--- Begin GIVEN MATERIAL ---

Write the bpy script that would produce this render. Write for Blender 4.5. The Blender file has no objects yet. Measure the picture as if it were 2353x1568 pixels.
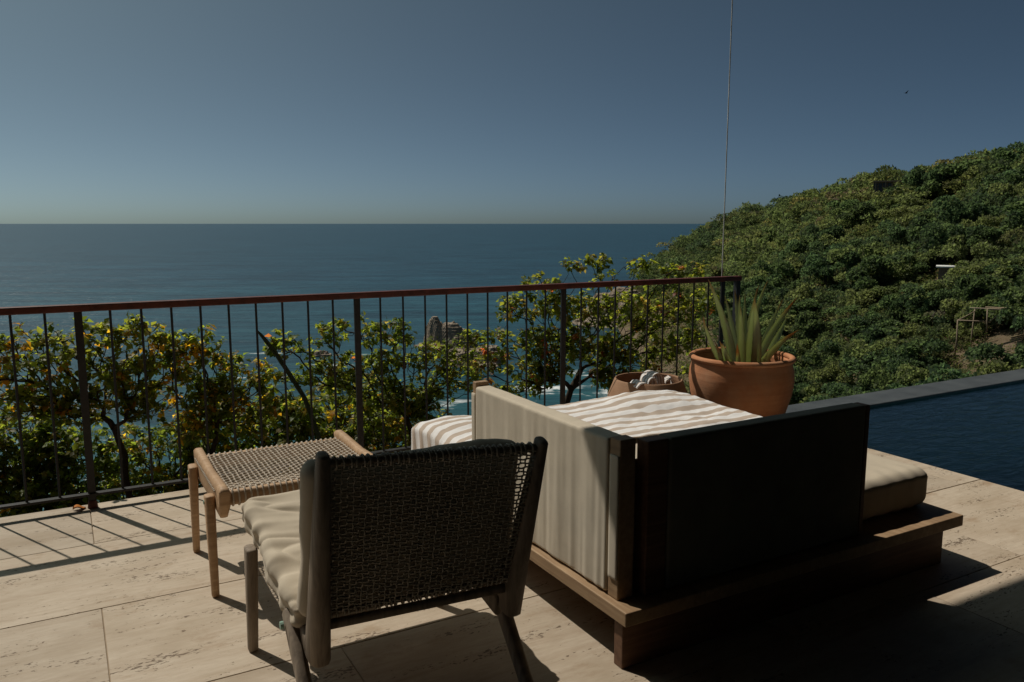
import bpy, bmesh, math, random
import numpy as np
from mathutils import Vector, Matrix
R = math.radians
rng = np.random.default_rng(7)
random.seed(7)
SC = bpy.context.scene
COL = SC.collection

# ---------------------------------------------------------------- camera, sky, sun, exposure
CAM_H = 1.5
PITCH = math.atan(270 / 1843.0)
YAW = R(29.3)
cd = bpy.data.cameras.new('camera')
cd.sensor_width = 36.0
cd.lens = 36.0 * 1843.0 / 2353.0
cd.clip_start = 0.05
cd.clip_end = 200000
cam = bpy.data.objects.new('camera', cd)
COL.objects.link(cam)
cam.location = (0, 0, CAM_H)
cam.rotation_euler = (R(90) - PITCH, 0, -YAW)
SC.camera = cam

SUN_TO = Vector((-0.35, 0.72, 1.07)).normalized()      # towards the sun
SUN_EL = math.asin(SUN_TO.z)
SUN_AZ = math.atan2(SUN_TO.x, SUN_TO.y)
world = bpy.data.worlds.new('World')
SC.world = world
world.use_nodes = True
wn = world.node_tree.nodes
wl = world.node_tree.links
sky = wn.new('ShaderNodeTexSky')
sky.sky_type = 'NISHITA'
sky.sun_disc = False
sky.sun_elevation = SUN_EL
sky.sun_rotation = SUN_AZ
sky.altitude = 2250
sky.air_density = 0.2
sky.dust_density = 10.0
sky.ozone_density = 1.0
grade = wn.new('ShaderNodeMix')                     # one even tint over the whole sky
grade.data_type = 'RGBA'; grade.blend_type = 'MULTIPLY'
grade.inputs[0].default_value = 1.0
grade.inputs[7].default_value = (0.90, 1.24, 1.18, 1)
wl.new(sky.outputs[0], grade.inputs[6])
wl.new(grade.outputs[2], wn['Background'].inputs[0])
wn['Background'].inputs[1].default_value = 0.082
sd = bpy.data.lights.new('sun', 'SUN')
sd.energy = 4.4
sd.angle = R(0.53)
sd.color = (1.0, 0.93, 0.82)
sun = bpy.data.objects.new('sun', sd)
COL.objects.link(sun)
sun.rotation_euler = SUN_TO.to_track_quat('Z', 'Y').to_euler()
sun.location = (-3, 6, 12)
SC.view_settings.view_transform = 'Standard'
SC.view_settings.look = 'None'
SC.view_settings.exposure = -0.5
SC.view_settings.gamma = 1.0
SC.view_settings.use_curve_mapping = False
SC.render.engine = 'CYCLES'
SC.cycles.use_denoising = True
SC.cycles.max_bounces = 8
SC.cycles.transparent_max_bounces = 16
SC.cycles.caustics_reflective = False
SC.cycles.caustics_refractive = False

# ---------------------------------------------------------------- helpers
_cp, _sp = math.cos(PITCH), math.sin(PITCH)
_cy, _sy = math.cos(YAW), math.sin(YAW)
FW = np.array([_cp * _sy, _cp * _cy, -_sp])
UP = np.array([_sp * _sy, _sp * _cy, _cp])
RT = np.array([_cy, -_sy, 0.0])
def direction(x, y): return FW * 1843.0 + RT * (x - 1176.5) - UP * (y - 784.0)
def at_y(x, y, Y):
    d = direction(x, y); return np.array([0, 0, CAM_H]) + d * (Y / d[1])
def at_z(x, y, z):
    d = direction(x, y); return np.array([0, 0, CAM_H]) + d * ((z - CAM_H) / d[2])

def hash3(ix, iy, iz, s):
    n = (ix * 374761393 + iy * 668265263 + iz * 2147483647 + s * 1274126177) & 0xFFFFFFFF
    n = ((n ^ (n >> 13)) * 1274126177) & 0xFFFFFFFF
    n = n ^ (n >> 16)
    return (n & 0xFFFF) / 65535.0
def noise(p, seed=0):
    p = np.asarray(p, float)
    i = np.floor(p).astype(np.int64)
    f = p - i
    f = f * f * (3 - 2 * f)
    out = 0
    for dx in (0, 1):
        for dy in (0, 1):
            for dz in (0, 1):
                w = (f[..., 0] if dx else 1 - f[..., 0]) * (f[..., 1] if dy else 1 - f[..., 1]) * (f[..., 2] if dz else 1 - f[..., 2])
                out = out + w * hash3(i[..., 0] + dx, i[..., 1] + dy, i[..., 2] + dz, seed)
    return out * 2 - 1
def fbm(p, o=4, seed=0):
    a, s, t = 1.0, 0.0, 0.0
    p = np.asarray(p, float)
    for k in range(o):
        s = s + a * noise(p, seed + k * 17); t += a; a *= 0.5; p = p * 2.03 + 11.7
    return s / t

def link(o, parent=None):
    COL.objects.link(o)
    if parent is not None: o.parent = parent
    return o
def tag(o, label=None, cat=None, group=None, kind=None):
    if label: o['label'] = label
    if cat: o['category'] = cat
    if group: o['group'] = group
    if kind: o['kind'] = kind
    return o
def empty(name, loc=(0, 0, 0)):
    o = bpy.data.objects.new(name, None)
    o.empty_display_size = 0.1
    o.location = loc
    return link(o)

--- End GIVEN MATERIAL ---

Reproduce only the lines from the beginning of the data through the line that contains "COL = SC.collection", both included, and please drop the pictures.

RESULT:
Write the bpy script that would produce this render. Write for Blender 4.5. The Blender file has no objects yet. Measure the picture as if it were 2353x1568 pixels.
import bpy, bmesh, math, random
import numpy as np
from mathutils import Vector, Matrix
R = math.radians
rng = np.random.default_rng(7)
random.seed(7)
SC = bpy.context.scene
COL = SC.collection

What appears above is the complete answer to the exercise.